Reba McEntire's mom, Jacqueline, was one of her biggest supporters, starting from the singer's first performance in elementary school.

On the April 23 edition of Sunday Sitdown, McEntire opened up to Willie Geist about her mom's role in encouraging her to pursue music and the words that helped bolster her courage.

McEntire said she grew up singing with her family.

"We didn’t have radio in the car. It was four kids in the backseat, rough-housin’ and, you know — Mama would get us to sing to pass the time," she said. "We were the Singing McEntires."

But McEntire told Geist she noticed that people really started to listen to her when she performed during a Christmas program at Kiowa High School in her home state of Oklahoma.

Reba McEntire said her mother was "encouraging."
Reba McEntire said her mother was "encouraging."Daniel Wood / NBC

"I wanted attention," she said. "And I figured out the best kind of attention I could get was when I would sing. Not running barrels, not playing basketball, but singing. That’s when everybody kind of leaned forward and listened a little bit more."

McEntire especially remembered the words her mom told her right before she was going to perform.

"Well, Mama was encouraging me, saying, 'It’ll be fine. You can do it.' And so when you have that kind of help, you can just do about anything," McEntire said.

When the "Does He Love You" singer made it big in the music industry, she thought about her mother once again when she decided to try her hand at acting.

McEntire said her mother always told her she "had the attention span of a 2 year old."

"So, I have to have different things," McEntire said. "I do something so long, do the same thing, I get bored."

While her interest in acting started out as an "itch," she said, she later starred in the hit sitcom "Reba," which ran for six seasons.
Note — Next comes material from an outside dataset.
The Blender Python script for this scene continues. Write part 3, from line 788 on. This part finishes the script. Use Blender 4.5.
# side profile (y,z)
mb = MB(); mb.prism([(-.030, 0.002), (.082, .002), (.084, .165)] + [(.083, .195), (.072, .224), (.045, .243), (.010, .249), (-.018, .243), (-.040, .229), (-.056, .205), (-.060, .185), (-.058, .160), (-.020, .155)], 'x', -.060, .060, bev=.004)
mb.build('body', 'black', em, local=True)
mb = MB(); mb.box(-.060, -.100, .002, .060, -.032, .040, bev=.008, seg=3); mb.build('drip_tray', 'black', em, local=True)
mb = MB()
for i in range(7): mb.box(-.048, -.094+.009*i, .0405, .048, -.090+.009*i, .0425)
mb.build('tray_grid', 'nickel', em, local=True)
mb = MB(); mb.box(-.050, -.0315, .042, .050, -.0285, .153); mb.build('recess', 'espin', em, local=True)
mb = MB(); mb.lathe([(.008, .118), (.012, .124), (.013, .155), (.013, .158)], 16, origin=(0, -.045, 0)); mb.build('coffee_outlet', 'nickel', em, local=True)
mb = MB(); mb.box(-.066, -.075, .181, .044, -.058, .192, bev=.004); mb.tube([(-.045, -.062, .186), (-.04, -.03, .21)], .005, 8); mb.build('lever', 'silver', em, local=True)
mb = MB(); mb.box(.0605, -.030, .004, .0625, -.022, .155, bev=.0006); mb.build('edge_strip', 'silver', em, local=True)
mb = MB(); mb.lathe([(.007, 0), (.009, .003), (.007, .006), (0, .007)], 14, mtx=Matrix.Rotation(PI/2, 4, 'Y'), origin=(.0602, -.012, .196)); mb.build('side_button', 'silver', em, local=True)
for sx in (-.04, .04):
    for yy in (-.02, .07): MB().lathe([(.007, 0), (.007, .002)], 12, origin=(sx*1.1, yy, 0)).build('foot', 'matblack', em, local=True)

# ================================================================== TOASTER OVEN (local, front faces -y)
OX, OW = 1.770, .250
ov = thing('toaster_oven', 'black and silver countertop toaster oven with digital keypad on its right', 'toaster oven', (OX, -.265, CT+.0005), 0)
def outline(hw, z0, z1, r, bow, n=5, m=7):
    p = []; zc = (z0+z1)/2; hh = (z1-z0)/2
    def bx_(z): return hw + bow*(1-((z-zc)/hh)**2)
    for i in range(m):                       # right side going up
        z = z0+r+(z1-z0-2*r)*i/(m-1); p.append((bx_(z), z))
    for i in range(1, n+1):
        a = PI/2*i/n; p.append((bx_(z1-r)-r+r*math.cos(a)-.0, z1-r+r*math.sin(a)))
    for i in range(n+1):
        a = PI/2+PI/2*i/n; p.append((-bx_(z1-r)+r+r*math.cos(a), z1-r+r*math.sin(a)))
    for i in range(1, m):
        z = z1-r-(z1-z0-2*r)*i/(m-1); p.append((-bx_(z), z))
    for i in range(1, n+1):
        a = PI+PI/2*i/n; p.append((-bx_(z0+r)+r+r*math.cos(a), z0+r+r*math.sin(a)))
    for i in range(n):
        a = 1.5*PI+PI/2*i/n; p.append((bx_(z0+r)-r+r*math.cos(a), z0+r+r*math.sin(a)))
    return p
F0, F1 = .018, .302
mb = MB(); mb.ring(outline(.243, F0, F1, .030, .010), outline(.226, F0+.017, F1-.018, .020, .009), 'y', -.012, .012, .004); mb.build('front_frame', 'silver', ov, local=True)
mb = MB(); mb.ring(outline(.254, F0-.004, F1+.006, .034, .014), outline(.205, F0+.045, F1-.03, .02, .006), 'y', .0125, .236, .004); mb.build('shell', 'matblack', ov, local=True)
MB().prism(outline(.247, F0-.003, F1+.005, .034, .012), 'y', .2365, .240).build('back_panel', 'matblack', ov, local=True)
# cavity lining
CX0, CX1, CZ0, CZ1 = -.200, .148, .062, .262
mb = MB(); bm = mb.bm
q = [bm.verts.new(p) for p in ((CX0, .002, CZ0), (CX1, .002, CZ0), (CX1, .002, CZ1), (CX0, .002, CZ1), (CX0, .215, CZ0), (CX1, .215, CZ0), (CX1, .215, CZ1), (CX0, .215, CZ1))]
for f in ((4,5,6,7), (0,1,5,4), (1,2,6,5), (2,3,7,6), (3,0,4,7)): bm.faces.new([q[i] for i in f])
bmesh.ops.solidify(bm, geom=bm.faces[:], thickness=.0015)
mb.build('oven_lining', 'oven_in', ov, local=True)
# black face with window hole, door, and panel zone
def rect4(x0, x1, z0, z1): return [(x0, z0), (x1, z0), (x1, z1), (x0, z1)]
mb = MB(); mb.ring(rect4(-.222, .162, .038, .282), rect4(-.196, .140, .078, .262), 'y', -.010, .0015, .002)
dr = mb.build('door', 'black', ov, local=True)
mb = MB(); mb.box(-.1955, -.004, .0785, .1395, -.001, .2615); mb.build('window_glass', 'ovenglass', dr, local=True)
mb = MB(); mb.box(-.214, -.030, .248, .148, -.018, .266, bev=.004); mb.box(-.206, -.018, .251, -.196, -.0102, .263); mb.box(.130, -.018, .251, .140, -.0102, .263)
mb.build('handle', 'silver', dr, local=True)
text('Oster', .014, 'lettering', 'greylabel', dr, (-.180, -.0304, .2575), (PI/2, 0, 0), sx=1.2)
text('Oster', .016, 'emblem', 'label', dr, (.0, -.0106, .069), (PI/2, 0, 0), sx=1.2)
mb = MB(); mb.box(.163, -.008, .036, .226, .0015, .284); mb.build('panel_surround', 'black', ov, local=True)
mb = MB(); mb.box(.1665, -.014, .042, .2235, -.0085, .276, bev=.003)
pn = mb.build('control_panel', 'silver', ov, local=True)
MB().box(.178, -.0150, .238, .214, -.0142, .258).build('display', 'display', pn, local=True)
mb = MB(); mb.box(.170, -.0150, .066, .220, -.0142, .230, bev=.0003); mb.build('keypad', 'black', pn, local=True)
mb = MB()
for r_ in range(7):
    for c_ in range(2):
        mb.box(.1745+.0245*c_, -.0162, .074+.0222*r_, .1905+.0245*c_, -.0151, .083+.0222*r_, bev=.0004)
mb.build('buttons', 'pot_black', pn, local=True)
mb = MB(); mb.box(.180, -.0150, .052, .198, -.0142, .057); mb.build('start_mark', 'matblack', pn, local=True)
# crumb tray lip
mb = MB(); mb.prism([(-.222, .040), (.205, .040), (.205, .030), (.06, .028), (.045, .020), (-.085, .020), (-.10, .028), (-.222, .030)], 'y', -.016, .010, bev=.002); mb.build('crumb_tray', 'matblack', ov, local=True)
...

McEntire attributes her performance in "Annie Get Your Gun" with giving her the "credentials" needed to star in a sitcom.

"I didn't know anything about that business," she said.

After Geist asked if she was "kinda faking" her way into acting, McEntire responded with, "I did."

"Smoke and bells and whistles," she added with a laugh.

Now, after wrapping up her latest tour at Madison Square Garden, McEntire become "emotional," she said, partly because it was her first time performing at the venue.

"It holds such history for me and my family," she said. "Grandpap roped there during the rodeo in the ‘30s. Daddy roped there during the rodeo in the ‘40s ... And it felt like they were with us there at Madison Square Garden."

But even with mascara running down her face, the show had to go on, she said.

"The adoration or the acceptance — everybody wants to be loved and accepted, I’m no different," she said. "I mean, we’re up there on the stage, razzle dazzle, but we’re very insecure people in the inside. And after the second song, the applause went on for a long time."